What is life without morals? Where has the values-based education gone? There was the time of Gurukul education where the moral values were given more importance than the materialistic book knowledge. Teachers were treated like Gods. In the Gurukuls everything was taught right from the Vedas to archery, Forestry to meditation. Also, education was free and at the end of the learning process the shisyas (students) would give guru dakshina to the guru as a token of gratitude. I know it would be foolish to say that in today’s times — we should have free education!! Slowly the Gurukuls took a back seat with the advancement of education and emergence of the various fields. Then the schools and universities were set-up which ended up giving materialistic modern education. I am not saying that we should get back to the Gurukuls and learn the moral values and Vedas.

In our education system moral values and material knowledge should be balanced. The syllabus in schools should be made flexible to accommodate for both the essentials. The outside world is changing everyday and so should the syllabus being taught in schools and colleges. If the students are supposed to just rattle off the same things that their parents and grandparents learnt years before, then what is the use of such education? The syllabus should include courses that enhance one’s thinking abilities, that builds up one’s character and of course give an introduction to the subject chosen by the student. The choice of the subject should be a bridge between the child’s ambition and future.

Also, parents play a very important role in determining their child’s future. A child should be given freedom to choose his/her own career. Right from 7th standard the parents pressurize their kids to study well so that they can get admitted in top colleges like the IITs and NITs. They send their children to coaching centres who are ‘manufacturers’ of IIT and NIT ‘products’. But they don’t realize that it’s ultimately their kids who are going to suffer.

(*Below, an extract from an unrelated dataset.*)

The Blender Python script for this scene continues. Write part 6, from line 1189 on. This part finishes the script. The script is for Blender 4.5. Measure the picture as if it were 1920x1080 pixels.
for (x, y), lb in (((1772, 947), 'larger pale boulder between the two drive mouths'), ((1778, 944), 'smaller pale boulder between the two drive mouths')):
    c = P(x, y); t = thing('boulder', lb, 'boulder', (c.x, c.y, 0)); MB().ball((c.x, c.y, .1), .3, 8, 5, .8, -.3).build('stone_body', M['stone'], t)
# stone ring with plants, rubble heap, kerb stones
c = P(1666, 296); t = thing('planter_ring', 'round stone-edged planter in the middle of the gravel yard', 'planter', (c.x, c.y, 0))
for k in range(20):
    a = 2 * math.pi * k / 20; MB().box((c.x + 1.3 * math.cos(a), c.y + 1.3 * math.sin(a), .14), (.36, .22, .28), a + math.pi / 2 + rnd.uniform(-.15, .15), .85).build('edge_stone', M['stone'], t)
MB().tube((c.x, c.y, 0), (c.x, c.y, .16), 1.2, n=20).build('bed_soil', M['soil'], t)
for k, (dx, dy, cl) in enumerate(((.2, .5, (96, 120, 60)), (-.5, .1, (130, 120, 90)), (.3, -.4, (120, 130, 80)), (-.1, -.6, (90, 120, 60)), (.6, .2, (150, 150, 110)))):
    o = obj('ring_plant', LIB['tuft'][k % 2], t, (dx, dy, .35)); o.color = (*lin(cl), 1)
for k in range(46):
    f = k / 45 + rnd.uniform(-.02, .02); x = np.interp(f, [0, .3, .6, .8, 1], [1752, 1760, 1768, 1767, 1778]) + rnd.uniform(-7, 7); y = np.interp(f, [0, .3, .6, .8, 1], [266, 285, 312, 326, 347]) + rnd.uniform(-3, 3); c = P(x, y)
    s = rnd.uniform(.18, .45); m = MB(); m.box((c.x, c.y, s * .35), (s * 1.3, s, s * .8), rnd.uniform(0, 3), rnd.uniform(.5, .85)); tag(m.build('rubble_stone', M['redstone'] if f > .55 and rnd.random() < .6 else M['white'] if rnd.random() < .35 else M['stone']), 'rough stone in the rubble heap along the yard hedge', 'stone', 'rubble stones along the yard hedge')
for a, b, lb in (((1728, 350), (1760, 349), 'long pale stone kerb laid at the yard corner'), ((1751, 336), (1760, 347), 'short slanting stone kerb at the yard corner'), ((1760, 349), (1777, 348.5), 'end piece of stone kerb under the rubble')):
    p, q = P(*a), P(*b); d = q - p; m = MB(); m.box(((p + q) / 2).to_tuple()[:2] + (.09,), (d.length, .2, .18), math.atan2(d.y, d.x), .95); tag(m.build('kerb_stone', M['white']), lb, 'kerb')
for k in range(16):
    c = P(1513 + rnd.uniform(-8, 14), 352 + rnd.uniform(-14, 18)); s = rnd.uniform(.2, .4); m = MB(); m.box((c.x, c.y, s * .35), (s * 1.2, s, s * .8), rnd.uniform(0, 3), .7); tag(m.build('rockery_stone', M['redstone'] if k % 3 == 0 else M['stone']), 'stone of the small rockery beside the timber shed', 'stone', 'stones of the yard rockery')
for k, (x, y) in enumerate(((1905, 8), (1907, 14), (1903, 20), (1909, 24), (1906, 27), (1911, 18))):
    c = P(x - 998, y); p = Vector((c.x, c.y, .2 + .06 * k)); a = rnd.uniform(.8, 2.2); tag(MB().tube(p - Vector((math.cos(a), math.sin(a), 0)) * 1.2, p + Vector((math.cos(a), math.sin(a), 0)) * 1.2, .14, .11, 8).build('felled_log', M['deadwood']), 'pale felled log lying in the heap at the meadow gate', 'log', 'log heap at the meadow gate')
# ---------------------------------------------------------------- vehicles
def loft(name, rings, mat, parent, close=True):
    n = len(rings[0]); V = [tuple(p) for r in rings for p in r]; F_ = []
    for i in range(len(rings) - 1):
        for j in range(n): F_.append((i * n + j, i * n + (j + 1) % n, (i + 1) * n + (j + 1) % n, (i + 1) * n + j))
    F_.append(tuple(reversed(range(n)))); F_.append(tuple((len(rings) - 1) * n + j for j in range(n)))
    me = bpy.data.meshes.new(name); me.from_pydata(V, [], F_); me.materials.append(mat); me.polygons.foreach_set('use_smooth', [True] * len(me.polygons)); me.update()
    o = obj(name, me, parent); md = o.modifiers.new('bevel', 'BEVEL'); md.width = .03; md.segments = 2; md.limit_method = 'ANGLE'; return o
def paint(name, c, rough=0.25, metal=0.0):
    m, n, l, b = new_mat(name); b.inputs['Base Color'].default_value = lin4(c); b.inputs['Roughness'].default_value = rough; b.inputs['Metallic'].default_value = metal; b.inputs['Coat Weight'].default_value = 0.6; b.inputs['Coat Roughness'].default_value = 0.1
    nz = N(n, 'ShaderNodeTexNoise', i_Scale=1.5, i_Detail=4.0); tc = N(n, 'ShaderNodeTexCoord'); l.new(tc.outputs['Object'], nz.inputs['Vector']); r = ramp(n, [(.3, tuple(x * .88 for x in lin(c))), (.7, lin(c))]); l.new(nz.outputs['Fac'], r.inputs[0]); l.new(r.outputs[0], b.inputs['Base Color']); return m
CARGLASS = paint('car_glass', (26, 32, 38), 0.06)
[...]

I am not here to talk about the drawbacks of the educational system. If I lay further emphasis on the flaws in the system, you’ll surely say I am being too pessimistic. Every coin has two sides- the good and the bad. I have spoken quite a lot about the bad side. The modern educational system is scientific and more realistic. It helps in building up a competitive spirit which is most required in today’s fast paced world. It has been bringing a socio-economic transformation in the society. The Indian education system is considered one of the best systems of education. It makes the students mentally strong to face the cruel challenges of life.

The system could be made better with the cooperation of the students, parents and teachers. The students first need to be clear about what they really want to do in life. The next step has to be taken by the parents. As parents their role should be to encourage their kids to take up what they wish to do. After a particular class, say 8th standard, the educational institutes should make it optional for the students to choose subjects of their interests. In the college level instead of an examination every semester the students should be given the option of writing a year end exam. In colleges, instead of laying much stress on the book knowledge, what could be done is give an introduction about the subject to the students and then make it compulsory for each student to do a research/project on that respective subject and finally give a presentation on the research topic given by them. Well, it is just a suggestion given by a handful of college students!!

A bit more moral-based education and a more analytical and practical approach rather than a theoretical approach could make the educational system in India stronger and education more worthwhile. As an individual we surely can’t bring about a change in the system but if each and every one of us who is a part of the educational system right from the authorities at high levels to the students does our bit individually in trying to reform the system we surely can succeed up to a certain limit. It is up to us to decide whether we wish to opt for a living or a life!!